Run Methods Order In Python

Understanding which method is triggered at which point when a metaclass is defined is the most critical part of writing metaclasses. The code below adds a print at the start of each method to make the execution order visible:

class Meta(type):
    @classmethod
    def __prepare__(mcs, cls_name, bases, **kwargs):  # default, staticmethod
        print("Meta.__prepare__")
        return super().__prepare__(cls_name, bases)

    def __new__(mcs, cls_name, bases, namespace, **kwargs):
        print(f"Meta.__new__")
        return super().__new__(mcs, cls_name, bases, namespace)

    def __init__(cls, cls_name, bases, namespace, **kwargs):
        print(f"Meta.__init__")
        super().__init__(cls_name, bases, namespace, **kwargs)

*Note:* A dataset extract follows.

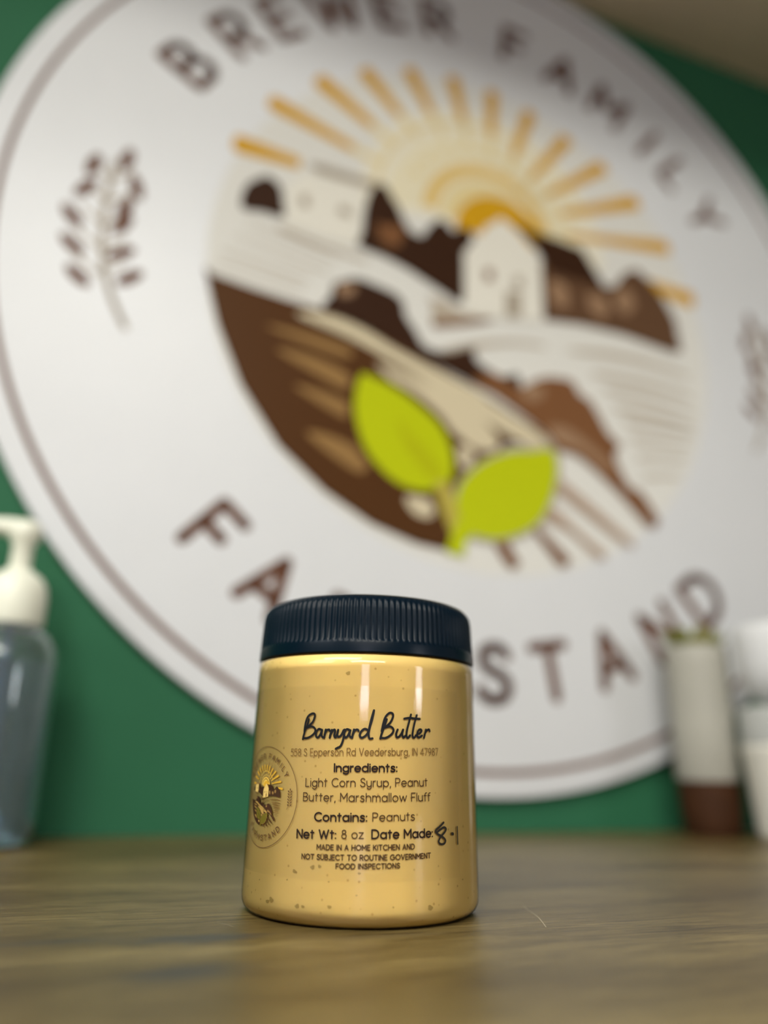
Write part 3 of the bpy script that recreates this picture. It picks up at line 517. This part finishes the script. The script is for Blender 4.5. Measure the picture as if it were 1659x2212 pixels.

    def __call__(cls, *args, **kwargs):
        print(f"Meta.__call__")
        return super().__call__(*args, **kwargs)

class Base:
    pass

class Example(Base, metaclass=Meta):  # Order: Meta.__prepare__, Meta.__new__, Meta.__init__
    # def __prepare__(mcs, cls_name, bases):  # it doesn't work, in this way

    def __new__(cls, *args, **kwargs):
        print(f"Example.__new__")
        return super().__new__(cls)

    def __init__(self):
        print(f"Example.__init__")

    def __call__(self, *args, **kwargs):
        print(f"Example.__call__")

base = Example()             # Meta.__call__, Example.__new__, Example.__init__
base()                       # Example.__call__

Execution Order

While the class is being defined (when the class Example(Base, metaclass=Meta): line is read):

Meta.__prepare__   ← namespace dict is prepared
Meta.__new__       ← class object is created
Meta.__init__      ← class object is initialized

While an instance is being created (base = Example()):

Meta.__call__      ← the metaclass's __call__ is triggered (calls super().__call__)
Example.__new__    ← instance object is created
Example.__init__   ← instance object is initialized

While an instance is being called (base()):

Example.__call__   ← the object's own __call__ is triggered because it is callable

Why Is __prepare__ a @classmethod?

__prepare__ is called before the class has been created; therefore it cannot receive a class instance as self. With @classmethod it receives the metaclass itself (mcs). A subtle detail: as noted in the comment, __prepare__ cannot be defined inside the class body — it only works on the metaclass.